In the southwest corner of the county, the township of Pleasant Mound was organized in 1858.  First named Otsego, its name was changed to Willow Creek, and then Pleasant Mound, referring to the mounds that run north to south through the township, as high as 75 feet.  Records speak of a town created in 1864, and by 1889 it had a store, blacksmith shop, and creamery.  However, it is sometimes difficult to determine if records refer to a separate community of Pleasant Mound, or to Willow Creek, also in Pleasant Mound Township.  There was a post office of Pleasant Mound from 1863-1902, a stagecoach itinerary included Pleasant Mound, and Social Notes appeared in the Free Press until 1909.  Any dreams of growth would have soon died, with the growth of Willow Creek in the same township, and Shelbyville, just east of Pleasant Mound.

The town of Shelbyville was platted in 1856 near the Fairbault County line, two miles south of present-day Amboy. Laid out on either side of the Blue Earth River by Rev. John W. Powell, a pioneer Methodist preacher, he names it for his home town, Shelbyville, Indiana. By 1859 the little community had a general store, two sawmills, a blacksmith shop, and a number of houses.  Judge Lorin Cray, who grew up in the area, remembered the schoolhouse, built in 1857, had neither floor nor windows.  Light came from the open door and the cracks between the logs.  However, a much finer school was built in 1868.  Beginning in 1859, a weekly stage route passed through the small town.  By 1863, a daily mail route ran from Mankato to Garden City, Vernon, Watonwan, Willow Creek, Pleasant Mound, Shelbyville, and on to Winnebago and ultimately Fairmont.  Judge Cray remembered that the postmaster publically read the news from the weekly St. Paul paper.  According to memories of Lew Sampson, published in the Free Press in 1944, Shelbyville  was known as “one of the wild and wooly towns of the West.”  The stage, carrying the mail, regularly encountered “Road Agents” and bullets.  Shelbyville gradually disappeared after 1879 when the railroad passed east of it, and the depot was built at the new town of Amboy.  The post office continued until 1881.

The township of Vernon Center had the beginning of several small communities:  Prion, Montevideo, Myrna.  Little is known about these communities.  For example, most of what is recorded of the town of Myrna appeared on a sign once posted five miles west of Vernon Center.
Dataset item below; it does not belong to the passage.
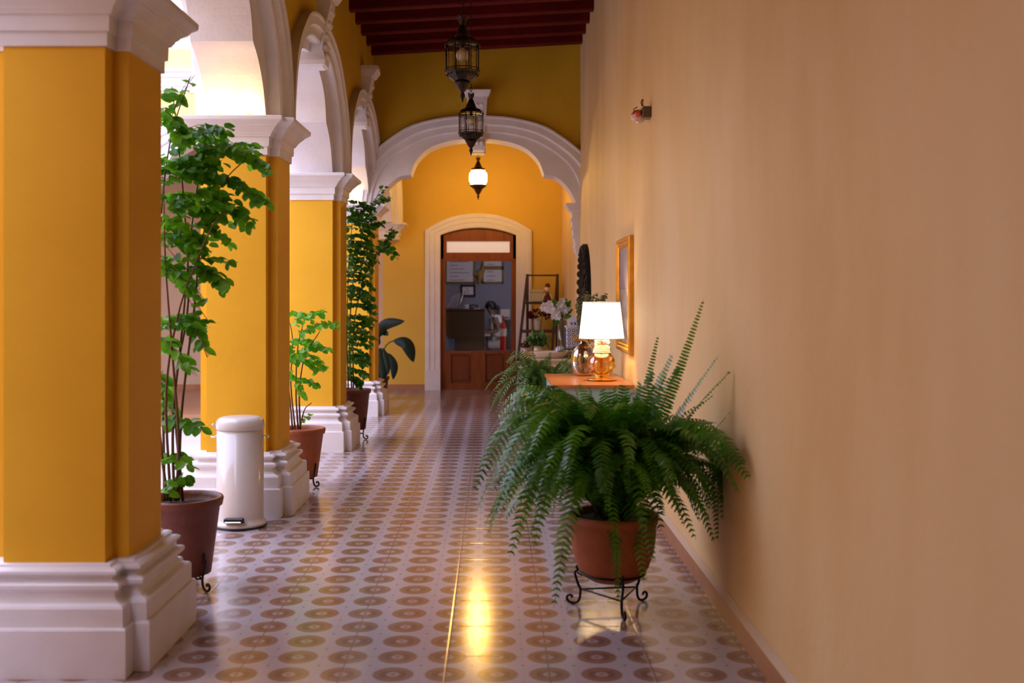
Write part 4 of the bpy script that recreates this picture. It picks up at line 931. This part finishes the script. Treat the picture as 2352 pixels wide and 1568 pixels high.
MB().lathe([(.02, .004), (.06, .002), (.082, .02), (.102, .07), (.108, .12), (.102, .17), (.082, .215), (.050, .25), (.032, .27), (.030, .31), (.036, .318)], (bx, by, ZT), 40, cap=False).build('glass_body', M['smoke'], t)
m = MB(); s_ = MB()
for k in range(46):
    a = rr.uniform(0, 2 * PI); d = rr.uniform(.01, .09); p = V((bx + d * math.cos(a), by + d * math.sin(a), ZT + rr.uniform(.17, .33)))
    if k % 3 == 0: s_.tube([(bx + rr.uniform(-.02, .02), by, ZT + .02), p], .002, 3)
    for j in range(4): m.leaf(p, V((math.cos(a + j * 1.6), math.sin(a + j * 1.6), rr.uniform(-.5, .9))), V((0, -1, .3)), .026, .018, .2)
m.build('dried_flowers', M['straw'], t); s_.build('flower_stems', M['stem'], t)
lv, st = MB(), MB()
for k in range(15):
    tx, ty = [(1328, 685), (1340, 672), (1352, 668), (1362, 675), (1375, 672), (1390, 670), (1392, 680), (1330, 700), (1345, 690), (1380, 685), (1326, 715), (1350, 700), (1368, 690), (1335, 730), (1385, 690)][k]
    tip = at(tx, ty, 8.86 + rr.uniform(-.1, .1)); b0 = V((bx, by, ZT + .28))
    twig(lv, st, [tuple(b0), tuple(b0.lerp(tip, .5) + V((0, 0, .05))), tuple(tip)], 24, .038, rr, .002, .45)
lv.build('eucalyptus_sprigs', M['olive'], t, fixn=False); st.build('sprig_stems', M['stem'], t)

# ------------------------------------------------------------------ far console and what stands on it
t = thing('console_table', 'cream console table far down the right wall under the black carved disc', 'table', (.7, 12.0, 0))
MB().bbox(.34, 1.02, 11.15, 12.75, .775, .80, .006).build('table_top', M['tablecream'], t)
MB().box(.37, .39, 11.2, 12.7, .64, .775).box(.39, 1.0, 11.2, 11.22, .64, .775).build('apron', M['tablecream'], t)
for x in (.385, .985):
    for y in (11.22, 12.68): MB().rings([[(x - a, y - a, z), (x + a, y - a, z), (x + a, y + a, z), (x - a, y + a, z)] for a, z in ((.02, 0), (.03, .775))], False).build('leg', M['tablecream'], t)
o = MB(); rs = []
for a, z in ((.20, .801), (.25, .815), (.30, .86), (.31, .868), (.29, .868), (.23, .825), (.01, .815)): rs.append([(.58 + .60 * a * 1.1 * math.cos(q), 11.38 + a * .55 * math.sin(q), z) for q in [2 * PI * i / 32 for i in range(32)]])
tag(o.rings(rs, True, False).build('serving_dish', M['ceramic']), 'shallow oval cream ceramic dish at the near end of the far console', 'dish')
tag(MB().bbox(.35, .60, 11.7, 12.7, .80, .812, .004).build('table_runner', M['straw']), 'ochre straw runner on the left side of the far console', 'table runner')
# striped ball
t = MB(); cpt = V((.705, 11.55, .801 + .062)); t.ball(cpt, .058, 20)
b1 = t.build('decorative_ball', M['whiteglaze'])
tag(b1, 'grey and white striped ball on the far console beside the dish', 'ornament')
m = MB()
for k in range(6):
    a = PI * k / 6
    m.tube([cpt + V((math.cos(a) * .0585 * math.cos(q), math.sin(a) * .0585 * math.cos(q), .0585 * math.sin(q))) for q in [2 * PI * i / 28 for i in range(29)]], .004, 4)
st_ = m.build('stripes', M['ink']); st_.parent = b1; st_['_w'] = (0, 0, 0)
# glass vase with white flowers
vx, vy = .775, 12.35
t = thing('flower_vase', 'clear glass cylinder vase of white flowers on the far console', 'vase', (vx, vy, .8005))
MB().lathe([(.002, .006), (.05, .004), (.052, .01), (.052, .37), (.047, .37), (.047, .02), (.002, .016)], (vx, vy, .8005), 28, cap=False).build('glass_body', M['glass'], t)
fl, stt, gl = MB(), MB(), MB()
for (x, y) in ((1252, 702), (1262, 698), (1270, 712), (1258, 712), (1275, 722), (1266, 708), (1285, 700), (1290, 692), (1296, 708), (1302, 702), (1280, 728), (1272, 726), (1292, 716), (1288, 708), (1300, 712), (1247, 706), (1278, 716)):
    p = at(x, y, 12.3 + rr.uniform(-.12, .12)); stt.tube(curve([(vx, vy, .83), (vx, vy, 1.17), tuple(p)], 8), .003, 4)
    for j in range(9):
        a = 2 * PI * j / 6 + rr.uniform(-.2, .2); fl.leaf(p, V((math.cos(a), -.5 + rr.uniform(-.3, .3), math.sin(a))), V((0, -1, 0)), .052, .036, .25)
for (x, y) in ((1273, 690), (1300, 690), (1308, 695), (1305, 718), (1280, 740), (1268, 695), (1300, 728)):
    p = at(x, y, 12.3); gl.leaf(V((vx, vy, 1.2)).lerp(p, .55), p - V((vx, vy, 1.2)), V((0, -1, .2)), .12, .05, .15)
fl.build('white_flowers', M['flowerw'], t, fixn=False); gl.build('vase_leaves', M['leafC'], t, fixn=False); stt.build('flower_stems', M['stemg'], t)
# pierced ceramic tower (white and cobalt)
qx, qy, w = .885, 12.15, .078
t = thing('pierced_tower_ornament', 'white and blue pierced ceramic tower with pointed roof on the far console', 'ornament', (qx, qy, .8005))
MB().bbox(qx - w, qx + w, qy - w, qy + w, .8005, 1.10, .004).box(qx - w - .012, qx + w + .012, qy - w - .012, qy + w + .012, 1.10, 1.115).box(qx - .05, qx + .05, qy - .05, qy + .05, 1.115, 1.165).build('tower_body', M['whiteglaze'], t)
MB().rings([[(qx - a, qy - a, z), (qx + a, qy - a, z), (qx + a, qy + a, z), (qx - a, qy + a, z)] for a, z in ((.062, 1.165), (.058, 1.172), (.004, 1.225))], False).build('roof', M['whiteglaze'], t)
m = MB()
for iz in range(6):
    for ixx in range(3):
        zz, xx = .83 + iz * .047, (ixx - 1) * .05
        for f, g in ((lambda u, v_: (qx + u, qy - w - .001, v_), 0), (lambda u, v_: (qx - w - .001, qy + u, v_), 1)):
            P = [f(xx + .016 * math.cos(a), zz + .016 * math.sin(a)) for a in [2 * PI * i / 10 for i in range(11)]]
            m.tube(P, .0042, 4); m.ball(f(xx + .0249, zz + .0235), .005, 6)
for ixx in range(2): m.ball((qx - .02 + .04 * ixx, qy - .052, 1.14), .012, 8)
m.build('pierced_pattern', M['blueglaze'], t)
# small fern on far console, striped houseplant, dark red pompom flowers
t = thing('potted_fern', 'small light green fern on the far console beside the ladder shelf', 'potted plant', (.50, 12.3, .8125))
clay_pot(t, (.50, 12.3), .8125, .07, .055, .04, M['ceramic'], .015)
fern(t, (.50, 12.3), .87, [], 44, .17, rr, M['fern2'], 12.3, w=.035, zlo=-.04, zhi=.10)
t = thing('striped_houseplant', 'grey-green striped houseplant at the near right of the far console', 'potted plant', (.80, 11.42, .8005))
clay_pot(t, (.80, 11.42), .8005, .08, .065, .05, M['ceramic'], .015)
m = MB()
for k in range(34):
    a = 2 * PI * k / 34 + rr.uniform(-.1, .1); L = rr.uniform(.10, .22); m.leaf(V((.80, 11.42, .86)), V((math.cos(a), math.sin(a) * .8, rr.uniform(-.5, 1.3))), V((0, -.3, 1)), L, .04, .15, .5)
m.build('foliage', M['olive'], t, fixn=False)
t = thing('dark_red_flower_bunch', 'bunch of dark red pompom flowers at the far left of the far console', 'flowers', (.385, 12.6, .8125))
m = MB()
for (dx, dz) in ((-.02, .05), (.03, .035), (-.05, .02), (.06, .06), (0, .0)):
    c_ = V((.385 + dx, 12.55, .855 + dz))
    for j in range(26):
        d = V((rr.gauss(0, 1), rr.gauss(0, 1), rr.gauss(0, 1))).normalized(); m.leaf(c_ + d * .008, d, d.orthogonal(), .032, .018, .1)
m.build('petals', M['flowerr'], t, fixn=False)
MB().lathe([(.035, 0), (.045, .03), (.04, .035)], (.385, 12.58, .8125), 16).build('cup', M['ceramic'], t)

# ------------------------------------------------------------------ carved black disc on the right wall
t = thing('carved_disc', 'large round black carved wooden disc hanging on the right wall', 'wall ornament', (XW, 12.30, 1.45))
cY, cZ = 12.30, 1.45
def ringx(r0, r1, x0, x1, n=64):
    m = MB(); P = []
    for i in range(n):
        a = 2 * PI * i / n; P.append((math.cos(a), math.sin(a)))
    vs = [(x, cY + r_ * c_, cZ + r_ * s_) for (r_, x) in ((r0, x0), (r1, x0), (r1, x1), (r0, x1)) for c_, s_ in P]
    fs = [(k * n + i, k * n + (i + 1) % n, ((k + 1) % 4) * n + (i + 1) % n, ((k + 1) % 4) * n + i) for k in range(4) for i in range(n)]
    return m.add(vs, fs)
ringx(.50, .585, XW - .045, XW).build('rim', M['blackw'], t)
ringx(.001, .16, XW - .05, XW).build('hub', M['blackw'], t)
ringx(.32, .36, XW - .035, XW).build('inner_ring', M['blackw'], t)
for k in range(24):
    a = 2 * PI * k / 24; u = V((0, math.cos(a), math.sin(a))); s_ = V((0, -math.sin(a), math.cos(a))); b = V((XW - .03, cY, cZ))
    m = MB().prism([b + u * .14 - s_ * .018, b + u * .33 - s_ * .035, b + u * .52 - s_ * .02, b + u * .52 + s_ * .02, b + u * .33 + s_ * .035, b + u * .14 + s_ * .018], (-.028 if k % 2 else -.012, 0, 0), (.03, 0, 0)).build('spoke', M['blackw'], t)
for k in range(32):
    a = 2 * PI * (k + .5) / 32; c_ = V((XW - .04, cY + .535 * math.cos(a), cZ + .535 * math.sin(a)))
    MB().ball(c_, .042, 8, (.9, 1, 1)).build('carved_knob', M['blackw'], t)
# framed painting
t = thing('framed_painting', 'gold-framed painting on the right wall behind the table lamp', 'painting', (XW, 8.6, 1.01))
fy0, fy1, fz0, fz1, fw = 8.16, 9.0, 1.01, 1.905, .075
m = MB()
def frame_ring(rows):
    for k in range(len(rows) - 1):
        (i0, d0), (i1, d1) = rows[k], rows[k + 1]
        A = [(XW - d0, fy0 + i0, fz0 + i0), (XW - d0, fy1 - i0, fz0 + i0), (XW - d0, fy1 - i0, fz1 - i0), (XW - d0, fy0 + i0, fz1 - i0)]
        B = [(XW - d1, fy0 + i1, fz0 + i1), (XW - d1, fy1 - i1, fz0 + i1), (XW - d1, fy1 - i1, fz1 - i1), (XW - d1, fy0 + i1, fz1 - i1)]
        m.add(A + B, [(i, (i + 1) % 4, (i + 1) % 4 + 4, i + 4) for i in range(4)])
frame_ring([(0, 0), (0, .030), (.010, .040), (.030, .040), (.038, .030), (.055, .030), (.062, .022), (.075, .020), (.075, .008)])
m.build('frame', M['gold'], t)
MB().box(XW - .014, XW - .001, fy0 + .06, fy1 - .06, fz0 + .06, fz1 - .06).build('canvas', M['canvas'], t)
MB().box(XW - .0145, XW - .0139, fy0 + .075, fy1 - .075, 1.50, 1.83).build('painted_sky', M['ink'], t)
# emergency strobe
sx = at(1494, 258, 7.29)
t = thing('wall_strobe', 'small clear and red alarm lamp mounted high on the right wall', 'alarm lamp', (XW, 7.29, 2.67))
MB().bbox(XW - .058, XW, 7.24, 7.36, 2.638, 2.712, .004).build('housing', M['greybox'], t)
MB().ball((XW - .075, 7.32, 2.655), .055, 16, (1., .9, .85)).build('lens', M['strobe'], t)
MB().ball((XW - .085, 7.285, 2.668), .030, 12, (1., .8, .9)).build('red_lens', M['redlens'], t)
MB().tube(curve([(XW - .062, 7.25, 2.712), (XW - .068, 7.25, 2.74), (XW - .055, 7.25, 2.76), (XW - .058, 7.25, 2.735), (XW - .055, 7.25, 2.712)], 14), .0035, 5).tube(curve([(XW - .09, 7.27, 2.71), (XW - .115, 7.27, 2.695), (XW - .112, 7.27, 2.68), (XW - .122, 7.27, 2.66)], 10), .003, 5).build('cable', M['wire'], t)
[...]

It existed from 1857 to 1879.  In 1892 there was a population of 30, with eight homes, a general store, and a blacksmith shop.  The post office, which operated from 1873 to 1900, was located in homes.  Until 1879 a mail route ran from Lake Crystal, Watonwan, Myrna, and continued to Willow Creek, Champion Mills, Cornet, and further south.   When that route was discontinued in 1879, mail was brought daily from Vernon.  An item in the Social Notes in 1881 reported that it took just three days to get the Free Press from Mankato to Myrna. The first day the mail went by train to The Lake (Lake Crystal), the second day by train to Vernon, the third day by Pony Express to Myrna.  Three days was “just one day longer than it would take an ox team to make the round trip.”  A stage was still running to Vernon Center three times a week in 1892, costing $.25.  The sign that was posted at the site of Myrna included two unexpected items: that Myrna was the Area GAR (Grand Old Republic) Headquarters, and that the first County Fair in Minnesota was held there.  There is no explanation for the mention of the fair.  However GAR Headquarters were formed in many locations throughout Minnesota in the last half of the 19th century, some very short-lived.  These posts often filled social needs in the small isolated communities.

Three small villages once existed in the township of Medo: Little Cobb, Cream, and Medo.  The County Commissioners planned for the town of Medo in 1858, even while it was still part of the Winnebago reservation.  The first settlers arrived in May 1863, the day the Indians left.  The town was formally organized that September.  It would have stores, churches, a blacksmith shop, a feed mill, and a post office in 1867.  When the post office closed in 1904, the town disappeared.

Although never a village, the area called Volksville, located on the Blue Earth/LeSueur County Line in Jamestown Township was a name known in the area.  About 1867 the Volk brothers built a  two-story building, called Volks Hall.  There was a meeting hall on the second floor and a cooper shop on the first.  A sawmill, shingle and planing mill joined the cooper shop, all powered by steam, using water from a millpond.  By 1869 the Volk’s had a factory manufacturing furniture, white oak staves for the cooper shop, and wooden farm implements.    A grist mill for grinding corn and feed was added later.  A fire in February 1880 did extensive damage.  The buildings were finally torn down in 1902.